Maharani Season 4 review: The bleeding battleground of Politics!
‘Maharani Season 4 review’ - Huma Qureshi breathes fire and revenge in the intense political battlefield drenched in treachery, tension and ambitions.
Maharani Season 4 synopsis
By the time you arrive at the fourth season of the much acclaimed, SONY LIV’s flagship web series, Maharani, you would already realize that Politics and Dirty are pleonasms – one needn’t stress Politics as dirty, it carries the tag by default! Centered on the politics in the state of Bihar, the show unfolds as a daring cocktail of treachery, tension and ambitions thereby making its democracy a fertile battleground of fracas between the parties.
This time, it’s both personal and political – for Rani Bharti (Huma Qureshi) who’s reigning as the CM of Bihar after serving a three-year jail term. While her credentials of ‘Naya Bihar ka Pehredaar’ stay pristine with an added feather of the “Annual Person of the Year’ award to her repertoire, Rani navigates a treacherous political journey from state to the center and locks horns with the unscrupulous PM, Shri Sudhakar Sriniwas Joshi (Vipin Sharma).
In her bid to throw out the regime of Joshi, her political aspirations soar high but the familial balance sinks and her party suffers. Rani treads a tumultuous terrain along with her daughter, Roshni (an amazing Shweta Basu Prasad) and son, Jay (a terrific Shardul Bharadwaj, Eeb Allay Ooo, Kuttey) in carving their future and juxtaposing with that of Bihar, but her dynamics with confidantes – Kaveri (Kani Kusruti) and Mishraji (Pramod Pathak) sees cracks.
With Maharani, show creator Subhash Kapoor offers an intricate case study of power games. Scams, scandals, money laundering, vote banks find prominent places and faces akin to the current political scenario of India and elections countdown. Stakes escalate with dense deceptions and political warfare, but Kapoor never loses sight of the characters and their motives.
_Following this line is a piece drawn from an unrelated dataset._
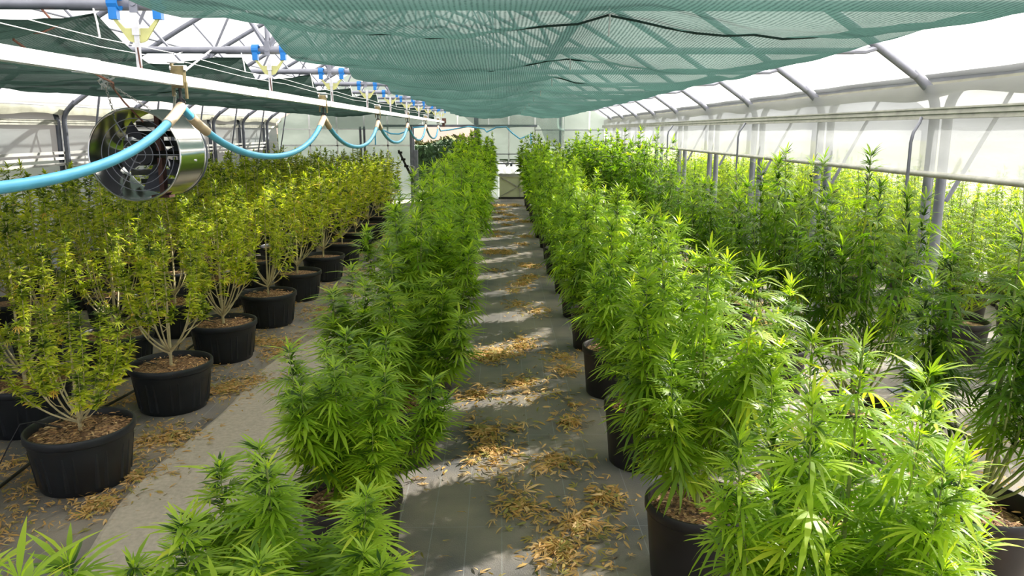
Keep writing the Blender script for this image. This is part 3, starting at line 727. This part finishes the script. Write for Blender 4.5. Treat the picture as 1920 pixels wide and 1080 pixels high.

Director Puneet Prakash drapes his protagonist with grit, gumption and guts, while plugging-in new characters (Rajeshwari Sachdev, Sarah Hashmi, Darsheel Safary, Saddam Hussain) into the slate. Huma is in solid form - she holds her part with tremendous authority while embracing the courage of a righteous political figure, unfazed about the gray strands of hair and thick glasses. Maharani closely examines the decisions that you take and the price that you pay for them.
The writing is sharp and the screenplay is gripping – each scene is crafted with attention, accentuated with a meticulous background score and powered with a host of powerful performances. Seasoned veterans - Vipin Sharma, Vineet Kumar, Atul Kumar and Pramod Pathak deliver compelling performances, while Kani and Shweta stay earnest to their craft. It is Shardul Bhardwaj’s natural turnaround as the naïve and volatile Jay that gives Maharani the required gravitas in dabbling with loyalties and ties.
Maharani Season 4 review – final words
The ending gives a solid impetus for the next season. Rani Bharti will again plunge into the game of personal vengeance and political vendetta. I just can't wait!
Directed by Puneet Prakash, produced by Kangra Talkies Pvt. Ltd., and created by Subhash Kapoor, Maharani 4 is streaming on Sony LIV from November 07, 2025.